Aunque vemos a esa mujer pequeña, amorosa y decidida desde un primer momento como la líder de una película con intenciones ñoñas y simpáticas, pronto el director emplea su magia para distorsionar esa realidad a notas mucho más oscuras (en la percepción y no en la imagen, que se mantiene otoñal). Las apariencias no se adaptan al cine de Ozon, siempre sabe hurgar en lo básico para ofrecer una mirada poliédrica. En Cuando cae el otoño los giros son tan sorprendentes por la temática como por las formas en las que decide realizarlos, creando comedia de lo más dramático ante la sorpresa que nos causa y no tanto porque lo que ocurre sea realmente gracioso. Esas segundas oportunidades de las que nos habla se aferran a los límites del entendimiento general, pero se asocian entre esos pocos personajes que necesitan anclarse en esa cadena de ayuda que la propia Michelle crea a su alrededor para compensar un pasado que a ojos de su pequeña familia es imperfecto. Ozon está utilizando a Hélène, a Josaine Balasco y a Pierre Lottin —amiga y e hijo de la amiga, respectivamente, de la protagoniasta— para que sus personajes pese a caer en errores impactantes puedan enmendar sus pasos; hace una piña de ellos y los enfrenta a la negación de una figura tan difícil de encajar frente al resto como la que le toca a Ludivine Sagnier como hija de la protagonista, que se encuentra en el lado de los reproches, aunque tal y como se desarrolla en la trama resulta más incómoda e insoportable de lo necesario, para pasar a un segundo plano ciertamente perturbador dentro de lo onírico que se autojustifica pero no deja de ser un eterno interrogante que para algunos resultará como una mofa, y para otros una genialidad por parte de Ozon. También está la mirada inocente del nieto, que equilibra el diálogo de las nuevas oportunidades y que recibe las tragedias bestiales que azotan su vida con un optimismo renovador abierto al entendimiento.

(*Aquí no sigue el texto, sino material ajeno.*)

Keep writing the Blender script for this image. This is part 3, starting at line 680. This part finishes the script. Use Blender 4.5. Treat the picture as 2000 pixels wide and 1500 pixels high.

Porque la normalidad de eventos pasajeros y otoñales en los que se sumerge esta pequeña comunidad de incomprendidos tan rayana a la expectativa esperanzadora de un nuevo día choca con las intrigas que se van generando y que quedan siempre inconclusas, vez tras otra, como incentivando la imagen de premura que tiene la vida, olvidándose de la narrativa para potenciar que lo no resuelto seguirá así si eventos más importantes toman protagonismo. En esta disparidad entre el relato y los personajes aparece, eso sí, un intento de entendimiento, una forma de sugerir que las apariencias no son siempre lo importante para sobrevivir, y que todo eso de perdonar, olvidar y demás momentos conciliadores son solo metas que no necesariamente se necesitan alcanzar para seguir adelante. Cuando cae el otoño es un verdadero caos, pero es mejor al considerar que François Ozon, ya de vuelta de todo, cobija su nombre detrás de tamaño artificio. Así todo cobra un nuevo sentido, más afín a la polémica francesa, para ver que la película se puede comprender desde la literalidad (por lo que es fácil acabar odiándola) o desde los matices (por lo que es más fácil todavía amarla). Hay que jugársela y verla para decidir.